Kuaishou’s Data Lake Upgrade with Hudi: Solving AI & BI Challenges

Background and Pain Points

Kuaishou’s original ODS layer suffered from delayed data readiness (5‑6 h), high storage cost due to keeping raw source data, and a variety of read patterns (full, incremental, snapshot) that required separate ingestion pipelines. Merge‑on‑write logic also consumed heavy compute during nightly batch windows. In the AI domain, offline and real‑time training used different storage formats and read logic, causing inconsistent model performance, limited Kafka replay windows (max 1 day) that slowed training, and duplicated feature‑engineering pipelines across HDFS and Kafka.

Hudi‑Based Architecture

To address these issues Kuaishou built a unified AIDataLake on Apache Hudi, providing:

Full‑copy‑on‑read and merge‑on‑read storage so offline and streaming jobs see identical data.

A table‑service that automatically triggers full and minor compactions, keeping Hudi log‑file sizes under configurable thresholds and eliminating small‑file overhead.

Ingestion pipelines kafka2hudi and mysql2hudi that write non‑partitioned or partitioned Hudi tables within minutes.

Hybrid partition design (incremental + full partitions) that isolates recent hot data for fast access while preserving long‑lived data in full partitions.

Bucket‑level join and adjustable bucket‑size design to support very large tables without overwhelming the file system.

All read and write paths converge on the same Hudi tables, removing divergent pipelines and reducing compute cost.

BI Ingestion Evolution

The BI data flow progressed through three stages:

mysql2hive – traditional batch load into Hive, high latency and storage duplication.

mysql2hudi 1.0 – non‑partitioned Hudi table with time‑travel reads; reduced storage cost and query latency, but all data lived in a single directory, causing ls performance degradation for long‑lived tables.

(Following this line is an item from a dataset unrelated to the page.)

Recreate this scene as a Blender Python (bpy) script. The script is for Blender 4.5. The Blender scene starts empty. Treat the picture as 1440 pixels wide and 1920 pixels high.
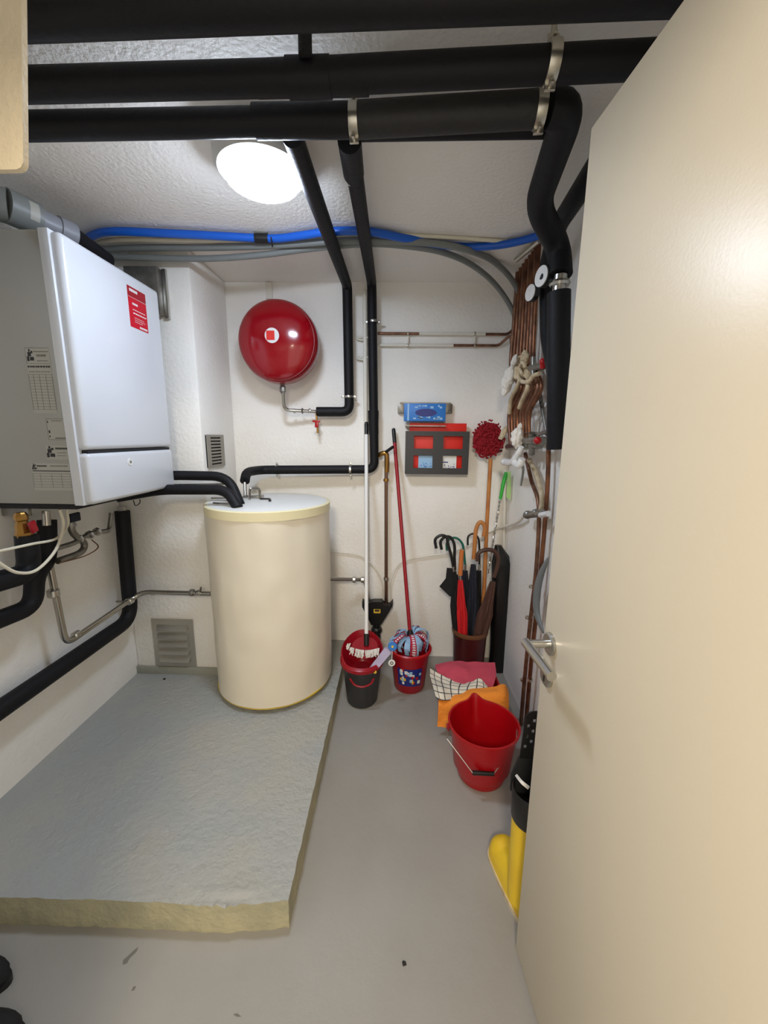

mysql2hudi 2.0 – partitioned Hudi table with mixed incremental/full partitions; a mapping‑table layer merges delta and full partitions on demand; bucket‑level compaction and adjustable bucket count; 30‑day recent data kept in Hudi, older data cold‑backed to Hive. Result: 50‑60 % storage reduction and data‑ready latency dropped from 5‑6 h to <5 min.

Compaction strategy includes:

Log‑file size threshold – when a log file exceeds the configured size, a minor compaction is triggered.

Time‑based full compaction – if a partition has not been fully compacted within 7 days, a full compaction runs automatically.

AI Data Lake Upgrade

AI workloads now ingest data through real‑time Flink jobs directly into Hudi, using an event‑time timeline (instead of Hudi’s default process‑time) to guarantee ordered, replayable streams. Logical wide tables separate base (parquet) and delta (log) layers, enabling fast feature addition/removal without full table rewrites. Additional optimisations:

Soft‑merge algorithm reduces read‑amplification during merge‑on‑read.

Native record serialization lowers CPU overhead for write‑heavy workloads.

Non‑blocking writes avoid lock contention in high‑throughput streaming.

These changes deliver consistent training results across offline and real‑time data, up to 10× faster iteration cycles, and multi‑million‑dollar cost savings.

Key Hudi Features Implemented

Merge‑on‑read storage with time‑travel queries.

Table service with automated full and minor compaction.

Hybrid incremental/full partitioning.

Bucket‑level join and dynamic bucket‑size configuration.

Event‑time timeline for ordered streaming consumption.

Logical wide tables (base + delta) for feature engineering.

Native record format to reduce serialization cost.

Future Directions

Kuaishou plans to extend the AIDataLake with vector search and multimodal data storage, broaden real‑time lake adoption for additional BI scenarios, and build a metadata‑as‑a‑service (table‑management service) to further decouple data production from consumption. Incremental processing pipelines will also be explored to improve scalability.